Start DATA SECTION

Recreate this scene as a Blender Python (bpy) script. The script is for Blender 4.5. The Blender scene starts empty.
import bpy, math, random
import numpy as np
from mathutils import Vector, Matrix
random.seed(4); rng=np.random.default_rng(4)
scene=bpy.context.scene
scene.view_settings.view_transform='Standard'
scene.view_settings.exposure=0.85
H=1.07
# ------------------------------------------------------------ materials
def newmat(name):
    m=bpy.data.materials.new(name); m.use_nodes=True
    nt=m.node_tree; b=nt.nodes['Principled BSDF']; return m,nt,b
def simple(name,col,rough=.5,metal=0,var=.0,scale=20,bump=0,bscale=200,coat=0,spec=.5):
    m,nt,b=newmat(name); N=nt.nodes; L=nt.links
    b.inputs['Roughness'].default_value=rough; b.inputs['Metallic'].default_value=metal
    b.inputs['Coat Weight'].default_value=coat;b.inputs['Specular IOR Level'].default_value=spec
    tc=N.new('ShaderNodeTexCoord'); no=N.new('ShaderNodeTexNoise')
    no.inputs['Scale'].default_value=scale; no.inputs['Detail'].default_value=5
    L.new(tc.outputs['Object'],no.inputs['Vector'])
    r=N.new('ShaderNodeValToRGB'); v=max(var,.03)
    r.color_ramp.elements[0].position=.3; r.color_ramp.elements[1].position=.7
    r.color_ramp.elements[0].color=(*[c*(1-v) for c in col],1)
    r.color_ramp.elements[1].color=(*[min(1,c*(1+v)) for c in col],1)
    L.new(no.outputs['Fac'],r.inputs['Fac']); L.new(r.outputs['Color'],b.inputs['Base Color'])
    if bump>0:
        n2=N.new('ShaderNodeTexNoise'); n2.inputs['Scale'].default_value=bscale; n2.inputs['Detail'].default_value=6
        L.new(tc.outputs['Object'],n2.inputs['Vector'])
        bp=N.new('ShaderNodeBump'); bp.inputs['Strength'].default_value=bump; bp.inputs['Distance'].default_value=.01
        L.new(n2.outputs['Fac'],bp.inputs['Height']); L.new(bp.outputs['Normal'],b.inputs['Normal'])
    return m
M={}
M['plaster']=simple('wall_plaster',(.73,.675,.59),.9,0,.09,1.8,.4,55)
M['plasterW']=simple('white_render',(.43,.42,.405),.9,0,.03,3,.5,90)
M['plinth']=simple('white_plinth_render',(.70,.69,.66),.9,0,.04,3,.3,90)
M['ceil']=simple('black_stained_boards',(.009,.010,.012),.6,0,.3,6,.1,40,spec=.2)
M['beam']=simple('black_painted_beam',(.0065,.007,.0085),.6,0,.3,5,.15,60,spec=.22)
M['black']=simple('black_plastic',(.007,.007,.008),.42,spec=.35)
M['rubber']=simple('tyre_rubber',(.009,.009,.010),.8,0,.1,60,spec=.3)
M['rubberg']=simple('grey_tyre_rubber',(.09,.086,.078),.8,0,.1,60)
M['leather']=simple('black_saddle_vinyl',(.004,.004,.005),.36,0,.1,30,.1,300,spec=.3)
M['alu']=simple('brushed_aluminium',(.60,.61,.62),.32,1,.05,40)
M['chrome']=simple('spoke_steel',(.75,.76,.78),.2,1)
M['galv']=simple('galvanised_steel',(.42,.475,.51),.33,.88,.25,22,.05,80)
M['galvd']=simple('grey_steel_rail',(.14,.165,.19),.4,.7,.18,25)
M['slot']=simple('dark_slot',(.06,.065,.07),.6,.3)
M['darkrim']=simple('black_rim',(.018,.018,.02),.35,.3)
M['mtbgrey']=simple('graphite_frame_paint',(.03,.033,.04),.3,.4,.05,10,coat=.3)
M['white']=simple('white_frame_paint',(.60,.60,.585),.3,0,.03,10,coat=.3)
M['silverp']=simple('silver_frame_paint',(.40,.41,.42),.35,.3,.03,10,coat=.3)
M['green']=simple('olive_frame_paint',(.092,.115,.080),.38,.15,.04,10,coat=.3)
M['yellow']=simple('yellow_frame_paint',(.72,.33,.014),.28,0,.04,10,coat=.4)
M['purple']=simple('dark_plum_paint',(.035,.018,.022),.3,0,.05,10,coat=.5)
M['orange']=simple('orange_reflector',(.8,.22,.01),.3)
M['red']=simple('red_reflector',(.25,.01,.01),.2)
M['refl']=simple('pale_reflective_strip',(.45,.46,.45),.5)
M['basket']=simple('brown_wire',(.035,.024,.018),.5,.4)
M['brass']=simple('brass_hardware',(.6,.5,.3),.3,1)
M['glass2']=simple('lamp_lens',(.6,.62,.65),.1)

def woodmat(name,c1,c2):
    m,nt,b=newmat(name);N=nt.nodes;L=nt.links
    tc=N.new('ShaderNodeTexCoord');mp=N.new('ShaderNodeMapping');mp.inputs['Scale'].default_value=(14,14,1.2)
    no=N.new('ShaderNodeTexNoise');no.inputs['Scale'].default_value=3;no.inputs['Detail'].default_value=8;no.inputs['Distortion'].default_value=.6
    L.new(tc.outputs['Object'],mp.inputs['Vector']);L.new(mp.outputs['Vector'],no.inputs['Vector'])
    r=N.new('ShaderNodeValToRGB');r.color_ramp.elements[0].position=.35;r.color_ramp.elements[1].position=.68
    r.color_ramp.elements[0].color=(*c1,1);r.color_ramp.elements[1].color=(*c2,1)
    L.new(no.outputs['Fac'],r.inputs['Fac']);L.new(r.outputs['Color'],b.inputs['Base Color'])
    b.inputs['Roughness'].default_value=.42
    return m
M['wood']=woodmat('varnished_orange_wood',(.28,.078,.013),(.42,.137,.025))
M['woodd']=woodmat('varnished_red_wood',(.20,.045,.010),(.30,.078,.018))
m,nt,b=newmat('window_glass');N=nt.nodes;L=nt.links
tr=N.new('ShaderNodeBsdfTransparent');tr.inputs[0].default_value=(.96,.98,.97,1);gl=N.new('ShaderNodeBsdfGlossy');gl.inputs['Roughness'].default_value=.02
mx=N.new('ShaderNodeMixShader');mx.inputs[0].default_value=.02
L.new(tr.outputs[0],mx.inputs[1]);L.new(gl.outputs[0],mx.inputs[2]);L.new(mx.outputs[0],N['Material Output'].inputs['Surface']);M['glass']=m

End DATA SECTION

#### PROBLEM DESCRIPTION
Type out the material again exactly as presented.

#### SOLUTION FOR THIS PROBLEM
Recreate this scene as a Blender Python (bpy) script. The script is for Blender 4.5. The Blender scene starts empty.
import bpy, math, random
import numpy as np
from mathutils import Vector, Matrix
random.seed(4); rng=np.random.default_rng(4)
scene=bpy.context.scene
scene.view_settings.view_transform='Standard'
scene.view_settings.exposure=0.85
H=1.07
# ------------------------------------------------------------ materials
def newmat(name):
    m=bpy.data.materials.new(name); m.use_nodes=True
    nt=m.node_tree; b=nt.nodes['Principled BSDF']; return m,nt,b
def simple(name,col,rough=.5,metal=0,var=.0,scale=20,bump=0,bscale=200,coat=0,spec=.5):
    m,nt,b=newmat(name); N=nt.nodes; L=nt.links
    b.inputs['Roughness'].default_value=rough; b.inputs['Metallic'].default_value=metal
    b.inputs['Coat Weight'].default_value=coat;b.inputs['Specular IOR Level'].default_value=spec
    tc=N.new('ShaderNodeTexCoord'); no=N.new('ShaderNodeTexNoise')
    no.inputs['Scale'].default_value=scale; no.inputs['Detail'].default_value=5
    L.new(tc.outputs['Object'],no.inputs['Vector'])
    r=N.new('ShaderNodeValToRGB'); v=max(var,.03)
    r.color_ramp.elements[0].position=.3; r.color_ramp.elements[1].position=.7
    r.color_ramp.elements[0].color=(*[c*(1-v) for c in col],1)
    r.color_ramp.elements[1].color=(*[min(1,c*(1+v)) for c in col],1)
    L.new(no.outputs['Fac'],r.inputs['Fac']); L.new(r.outputs['Color'],b.inputs['Base Color'])
    if bump>0:
        n2=N.new('ShaderNodeTexNoise'); n2.inputs['Scale'].default_value=bscale; n2.inputs['Detail'].default_value=6
        L.new(tc.outputs['Object'],n2.inputs['Vector'])
        bp=N.new('ShaderNodeBump'); bp.inputs['Strength'].default_value=bump; bp.inputs['Distance'].default_value=.01
        L.new(n2.outputs['Fac'],bp.inputs['Height']); L.new(bp.outputs['Normal'],b.inputs['Normal'])
    return m
M={}
M['plaster']=simple('wall_plaster',(.73,.675,.59),.9,0,.09,1.8,.4,55)
M['plasterW']=simple('white_render',(.43,.42,.405),.9,0,.03,3,.5,90)
M['plinth']=simple('white_plinth_render',(.70,.69,.66),.9,0,.04,3,.3,90)
M['ceil']=simple('black_stained_boards',(.009,.010,.012),.6,0,.3,6,.1,40,spec=.2)
M['beam']=simple('black_painted_beam',(.0065,.007,.0085),.6,0,.3,5,.15,60,spec=.22)
M['black']=simple('black_plastic',(.007,.007,.008),.42,spec=.35)
M['rubber']=simple('tyre_rubber',(.009,.009,.010),.8,0,.1,60,spec=.3)
M['rubberg']=simple('grey_tyre_rubber',(.09,.086,.078),.8,0,.1,60)
M['leather']=simple('black_saddle_vinyl',(.004,.004,.005),.36,0,.1,30,.1,300,spec=.3)
M['alu']=simple('brushed_aluminium',(.60,.61,.62),.32,1,.05,40)
M['chrome']=simple('spoke_steel',(.75,.76,.78),.2,1)
M['galv']=simple('galvanised_steel',(.42,.475,.51),.33,.88,.25,22,.05,80)
M['galvd']=simple('grey_steel_rail',(.14,.165,.19),.4,.7,.18,25)
M['slot']=simple('dark_slot',(.06,.065,.07),.6,.3)
M['darkrim']=simple('black_rim',(.018,.018,.02),.35,.3)
M['mtbgrey']=simple('graphite_frame_paint',(.03,.033,.04),.3,.4,.05,10,coat=.3)
M['white']=simple('white_frame_paint',(.60,.60,.585),.3,0,.03,10,coat=.3)
M['silverp']=simple('silver_frame_paint',(.40,.41,.42),.35,.3,.03,10,coat=.3)
M['green']=simple('olive_frame_paint',(.092,.115,.080),.38,.15,.04,10,coat=.3)
M['yellow']=simple('yellow_frame_paint',(.72,.33,.014),.28,0,.04,10,coat=.4)
M['purple']=simple('dark_plum_paint',(.035,.018,.022),.3,0,.05,10,coat=.5)
M['orange']=simple('orange_reflector',(.8,.22,.01),.3)
M['red']=simple('red_reflector',(.25,.01,.01),.2)
M['refl']=simple('pale_reflective_strip',(.45,.46,.45),.5)
M['basket']=simple('brown_wire',(.035,.024,.018),.5,.4)
M['brass']=simple('brass_hardware',(.6,.5,.3),.3,1)
M['glass2']=simple('lamp_lens',(.6,.62,.65),.1)

def woodmat(name,c1,c2):
    m,nt,b=newmat(name);N=nt.nodes;L=nt.links
    tc=N.new('ShaderNodeTexCoord');mp=N.new('ShaderNodeMapping');mp.inputs['Scale'].default_value=(14,14,1.2)
    no=N.new('ShaderNodeTexNoise');no.inputs['Scale'].default_value=3;no.inputs['Detail'].default_value=8;no.inputs['Distortion'].default_value=.6
    L.new(tc.outputs['Object'],mp.inputs['Vector']);L.new(mp.outputs['Vector'],no.inputs['Vector'])
    r=N.new('ShaderNodeValToRGB');r.color_ramp.elements[0].position=.35;r.color_ramp.elements[1].position=.68
    r.color_ramp.elements[0].color=(*c1,1);r.color_ramp.elements[1].color=(*c2,1)
    L.new(no.outputs['Fac'],r.inputs['Fac']);L.new(r.outputs['Color'],b.inputs['Base Color'])
    b.inputs['Roughness'].default_value=.42
    return m
M['wood']=woodmat('varnished_orange_wood',(.28,.078,.013),(.42,.137,.025))
M['woodd']=woodmat('varnished_red_wood',(.20,.045,.010),(.30,.078,.018))
m,nt,b=newmat('window_glass');N=nt.nodes;L=nt.links
tr=N.new('ShaderNodeBsdfTransparent');tr.inputs[0].default_value=(.96,.98,.97,1);gl=N.new('ShaderNodeBsdfGlossy');gl.inputs['Roughness'].default_value=.02
mx=N.new('ShaderNodeMixShader');mx.inputs[0].default_value=.02
L.new(tr.outputs[0],mx.inputs[1]);L.new(gl.outputs[0],mx.inputs[2]);L.new(mx.outputs[0],N['Material Output'].inputs['Surface']);M['glass']=m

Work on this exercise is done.